• **Task to complete**
Would you write out the listing verbatim and skip every picture in it?

◇ ◇ ◇ ◇

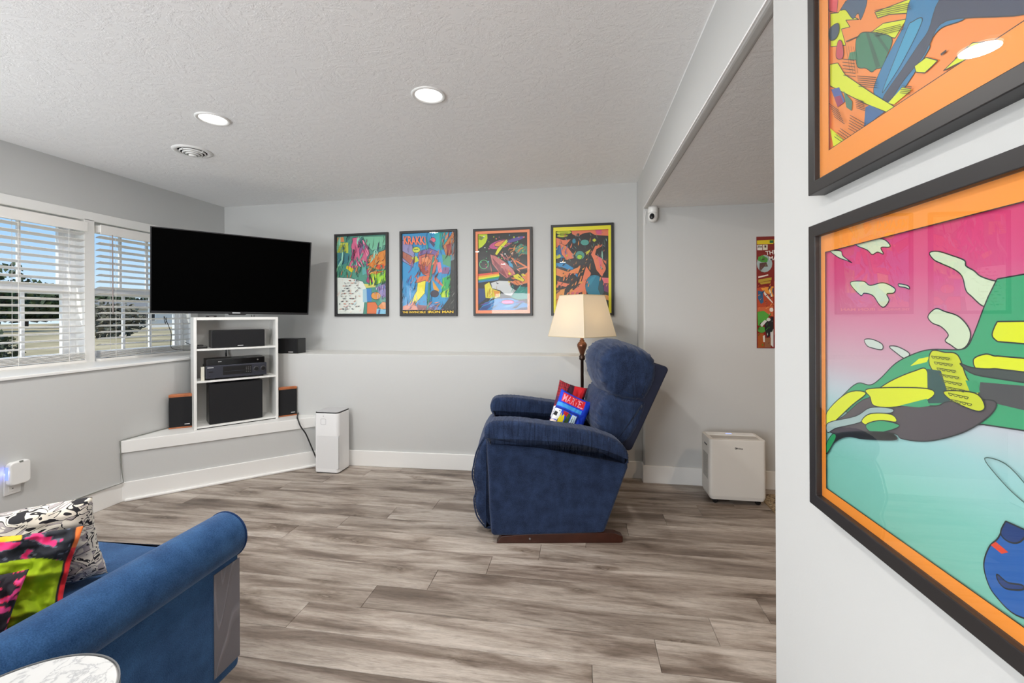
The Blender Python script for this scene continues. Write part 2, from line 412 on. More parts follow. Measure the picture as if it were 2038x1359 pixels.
# baseboards
def base(name, p0, p1, h=.133, t=.016, shoe=False, parent=None):
    a, b = Vector((*p0, 0)), Vector((*p1, 0)); d = (b-a); L = d.length
    mb = MB().box(0, L, 0, t, 0, h)
    if shoe: mb.box(0, L, -.016, 0, 0, .02)
    M = Matrix.Translation(a) @ Matrix.Rotation(math.atan2(d.y, d.x), 4, 'Z')
    return struct(mb.xf(M).build(name, M_TRIM, bevel=.003, parent=parent))
base('baseboard_left', (-3.184, -3.1), (-3.184, 2.6))            # offset to the +X side
base('baseboard_back', (XR-.0, yl(XR)), (-2.2, yl(-2.2)))
base('baseboard_pier', (XR, 3.463), (XR, yl(XR)-.0), t=.012)
base('baseboard_bay', (3.0, 3.478), (XR-.012, 3.478))
base('baseboard_right', (XR-.0, 1.19), (XR-.0, -3.1), t=.016)

# corner platform
A2, B2 = Vector((-3.2, 2.584)), Vector((-2.19, 3.528))
dp = (B2-A2).normalized(); dn = Vector((dp.y, -dp.x))
plat = MB().prism([tuple(A2), tuple(B2), (-2.19, 3.6), (-3.25, 3.6), (-3.25, 2.584)], 0, .34).build('wall_corner_platform', M_WALL)
struct(plat)
o = dn*.012
struct(MB().prism([tuple(A2+o-dp*.0), tuple(B2+o+dp*.0), (-2.185, 3.6), (-3.23, 3.6), (-3.23, 2.57)], .34, .425).build('trim_2', M_TRIM, bevel=.003), 'white board capping the corner platform')
base('baseboard_platform', tuple(B2), tuple(A2), shoe=False)
sh = MB().box(0, (B2-A2).length-.02, 0, .034, 0, .018).xf(Matrix.Translation((*B2, 0)) @ Matrix.Rotation(math.atan2(-dp.y, -dp.x), 4, 'Z'))
struct(sh.build('trim_3', M_TRIM, bevel=.006), 'white shoe moulding along the platform')

# windows in the left wall
def casing():
    mb = MB(); x0, x1 = -3.652, -3.628
    mb.box(x0, x1, 1.79, 3.64, 2.02, 2.088); mb.box(x0, x1, 3.56, 3.64, LED, 2.02); mb.box(x0, x1, 1.79, 1.87, LED, 2.02)
    return mb
struct(casing().build('trim_4', M_TRIM, bevel=.003), 'white casing around the double window')
struct(MB().box(-3.80, -3.628, 2.676, 2.746, LED, 2.03).build('trim_5', M_TRIM, bevel=.003), 'white mullion post between the two windows')
def window(n, y0, y1):
    wn = bpy.data.objects.new('window_%d' % n, None); COL.objects.link(wn); wn.location = (-3.74, (y0+y1)/2, LED); wn['kind'] = 'structure'
    h = WZ1-LED; W = (y1-y0)/2
    fr = MB()
    for a, b, c, d in ((-W, -W+.03, 0, h), (W-.03, W, 0, h), (-W+.03, W-.03, 0, .03), (-W+.03, W-.03, h-.03, h)): fr.box(-.05, .03, a, b, c, d)
    fr.build('window_frame', M_VINYL, wn, bevel=.002)
    zm = 1.49-LED; s = .042
    for nm, z0, z1, x in (('upper_sash', zm-.025, h-.03, -.03), ('lower_sash', .03, zm+.03, .0)):
        sb = MB(); a0, a1 = -W+.03, W-.03
        for a, b, c, d in ((a0, a0+s, z0, z1), (a1-s, a1, z0, z1), (a0+s, a1-s, z0, z0+s), (a0+s, a1-s, z1-s, z1)): sb.box(x-.014, x+.014, a, b, c, d)
        so = sb.build(nm, M_VINYL, wn, bevel=.002)
        g0, g1 = a0+s, a1-s
        for i in (1, 2):
            ym = g0+(g1-g0)*i/3; MB().box(x-.008, x+.008, ym-.009, ym+.009, z0+s, z1-s).build('muntin', M_VINYL, so)
        zc = (z0+z1)/2
        MB().box(x-.002, x+.002, g0, g1, z0+s, z1-s).build('pane', M_PANE, so)
window(1, 1.87, 2.676); window(2, 2.746, 3.56)
window(3, -1.35, -.22); window(4, -.22, .92)

# blinds
slat_me = None
def blind(y0, y1, label, wand):
    global slat_me
    t = empty('window_blind', label, 'blind', (-3.62, (y0+y1)/2, LED)); W = (y1-y0)/2-.012
    MB().box(-.03, .03, -W, W, .978, 1.032).box(.03, .036, -W-.004, W+.004, .965, 1.036).build('headrail', M_SLAT, t, bevel=.002)
    zs = [.966-.0483*i-.02 for i in range(18)]+[.022+.0085*i for i in range(1, 7)]
    for i, z in enumerate(zs):
        if slat_me is None:
            n = 6; v = []; f = []
            for yy in (-W, W):
                for k in range(n+1):
                    a = -.025+.05*k/n; c = .0022*(1-(a/.025)**2); v += [(a, yy, c+.0012), (a, yy, c-.0012)]
            m_ = 2*(n+1)
            for k in range(n): f += [(2*k, 2*k+2, m_+2*k+2, m_+2*k), (2*k+1, m_+2*k+1, m_+2*k+3, 2*k+3)]
            f += [(0, m_, m_+1, 1), (2*n, 2*n+1, m_+2*n+1, m_+2*n)]
            f += [(0, 1, 3, 2)]
            s = MB().add(v, f).build('slat', M_SLAT, t, smooth=False); slat_me = s
        else:
            s = slat_me.copy(); COL.objects.link(s); s.parent = t
        s.location = (0, 0, z); s.rotation_euler = (0, R(-15 if i < 18 else 0), 0)
    MB().box(-.026, .026, -W, W, .001, .021).build('bottom_rail', M_SLAT, t, bevel=.003)
    for yy in (-W*.72, 0, W*.72):
        for xx in (-.026, .026): MB().box(xx-.0006, xx+.0006, yy-.0012, yy+.0012, .02, .98).build('ladder_cord', M_SLAT, t)
    if wand:
        MB().tube([(.045, wand-(y0+y1)/2, .97), (.047, wand-(y0+y1)/2, .36)], .004, 8).build('wand', simple('clear_grey_wand', (150, 140, 138), .3), t)
blind(1.87, 2.676, 'white slatted blind over the left window, further from the television', None)
blind(2.746, 3.56, 'white slatted blind with tilt wand over the window partly behind the television', 2.83)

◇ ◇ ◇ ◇

• **Finished answer**
The Blender Python script for this scene continues. Write part 2, from line 412 on. More parts follow. Measure the picture as if it were 2038x1359 pixels.
# baseboards
def base(name, p0, p1, h=.133, t=.016, shoe=False, parent=None):
    a, b = Vector((*p0, 0)), Vector((*p1, 0)); d = (b-a); L = d.length
    mb = MB().box(0, L, 0, t, 0, h)
    if shoe: mb.box(0, L, -.016, 0, 0, .02)
    M = Matrix.Translation(a) @ Matrix.Rotation(math.atan2(d.y, d.x), 4, 'Z')
    return struct(mb.xf(M).build(name, M_TRIM, bevel=.003, parent=parent))
base('baseboard_left', (-3.184, -3.1), (-3.184, 2.6))            # offset to the +X side
base('baseboard_back', (XR-.0, yl(XR)), (-2.2, yl(-2.2)))
base('baseboard_pier', (XR, 3.463), (XR, yl(XR)-.0), t=.012)
base('baseboard_bay', (3.0, 3.478), (XR-.012, 3.478))
base('baseboard_right', (XR-.0, 1.19), (XR-.0, -3.1), t=.016)

# corner platform
A2, B2 = Vector((-3.2, 2.584)), Vector((-2.19, 3.528))
dp = (B2-A2).normalized(); dn = Vector((dp.y, -dp.x))
plat = MB().prism([tuple(A2), tuple(B2), (-2.19, 3.6), (-3.25, 3.6), (-3.25, 2.584)], 0, .34).build('wall_corner_platform', M_WALL)
struct(plat)
o = dn*.012
struct(MB().prism([tuple(A2+o-dp*.0), tuple(B2+o+dp*.0), (-2.185, 3.6), (-3.23, 3.6), (-3.23, 2.57)], .34, .425).build('trim_2', M_TRIM, bevel=.003), 'white board capping the corner platform')
base('baseboard_platform', tuple(B2), tuple(A2), shoe=False)
sh = MB().box(0, (B2-A2).length-.02, 0, .034, 0, .018).xf(Matrix.Translation((*B2, 0)) @ Matrix.Rotation(math.atan2(-dp.y, -dp.x), 4, 'Z'))
struct(sh.build('trim_3', M_TRIM, bevel=.006), 'white shoe moulding along the platform')

# windows in the left wall
def casing():
    mb = MB(); x0, x1 = -3.652, -3.628
    mb.box(x0, x1, 1.79, 3.64, 2.02, 2.088); mb.box(x0, x1, 3.56, 3.64, LED, 2.02); mb.box(x0, x1, 1.79, 1.87, LED, 2.02)
    return mb
struct(casing().build('trim_4', M_TRIM, bevel=.003), 'white casing around the double window')
struct(MB().box(-3.80, -3.628, 2.676, 2.746, LED, 2.03).build('trim_5', M_TRIM, bevel=.003), 'white mullion post between the two windows')
def window(n, y0, y1):
    wn = bpy.data.objects.new('window_%d' % n, None); COL.objects.link(wn); wn.location = (-3.74, (y0+y1)/2, LED); wn['kind'] = 'structure'
    h = WZ1-LED; W = (y1-y0)/2
    fr = MB()
    for a, b, c, d in ((-W, -W+.03, 0, h), (W-.03, W, 0, h), (-W+.03, W-.03, 0, .03), (-W+.03, W-.03, h-.03, h)): fr.box(-.05, .03, a, b, c, d)
    fr.build('window_frame', M_VINYL, wn, bevel=.002)
    zm = 1.49-LED; s = .042
    for nm, z0, z1, x in (('upper_sash', zm-.025, h-.03, -.03), ('lower_sash', .03, zm+.03, .0)):
        sb = MB(); a0, a1 = -W+.03, W-.03
        for a, b, c, d in ((a0, a0+s, z0, z1), (a1-s, a1, z0, z1), (a0+s, a1-s, z0, z0+s), (a0+s, a1-s, z1-s, z1)): sb.box(x-.014, x+.014, a, b, c, d)
        so = sb.build(nm, M_VINYL, wn, bevel=.002)
        g0, g1 = a0+s, a1-s
        for i in (1, 2):
            ym = g0+(g1-g0)*i/3; MB().box(x-.008, x+.008, ym-.009, ym+.009, z0+s, z1-s).build('muntin', M_VINYL, so)
        zc = (z0+z1)/2
        MB().box(x-.002, x+.002, g0, g1, z0+s, z1-s).build('pane', M_PANE, so)
window(1, 1.87, 2.676); window(2, 2.746, 3.56)
window(3, -1.35, -.22); window(4, -.22, .92)

# blinds
slat_me = None
def blind(y0, y1, label, wand):
    global slat_me
    t = empty('window_blind', label, 'blind', (-3.62, (y0+y1)/2, LED)); W = (y1-y0)/2-.012
    MB().box(-.03, .03, -W, W, .978, 1.032).box(.03, .036, -W-.004, W+.004, .965, 1.036).build('headrail', M_SLAT, t, bevel=.002)
    zs = [.966-.0483*i-.02 for i in range(18)]+[.022+.0085*i for i in range(1, 7)]
    for i, z in enumerate(zs):
        if slat_me is None:
            n = 6; v = []; f = []
            for yy in (-W, W):
                for k in range(n+1):
                    a = -.025+.05*k/n; c = .0022*(1-(a/.025)**2); v += [(a, yy, c+.0012), (a, yy, c-.0012)]
            m_ = 2*(n+1)
            for k in range(n): f += [(2*k, 2*k+2, m_+2*k+2, m_+2*k), (2*k+1, m_+2*k+1, m_+2*k+3, 2*k+3)]
            f += [(0, m_, m_+1, 1), (2*n, 2*n+1, m_+2*n+1, m_+2*n)]
            f += [(0, 1, 3, 2)]
            s = MB().add(v, f).build('slat', M_SLAT, t, smooth=False); slat_me = s
        else:
            s = slat_me.copy(); COL.objects.link(s); s.parent = t
        s.location = (0, 0, z); s.rotation_euler = (0, R(-15 if i < 18 else 0), 0)
    MB().box(-.026, .026, -W, W, .001, .021).build('bottom_rail', M_SLAT, t, bevel=.003)
    for yy in (-W*.72, 0, W*.72):
        for xx in (-.026, .026): MB().box(xx-.0006, xx+.0006, yy-.0012, yy+.0012, .02, .98).build('ladder_cord', M_SLAT, t)
    if wand:
        MB().tube([(.045, wand-(y0+y1)/2, .97), (.047, wand-(y0+y1)/2, .36)], .004, 8).build('wand', simple('clear_grey_wand', (150, 140, 138), .3), t)
blind(1.87, 2.676, 'white slatted blind over the left window, further from the television', None)
blind(2.746, 3.56, 'white slatted blind with tilt wand over the window partly behind the television', 2.83)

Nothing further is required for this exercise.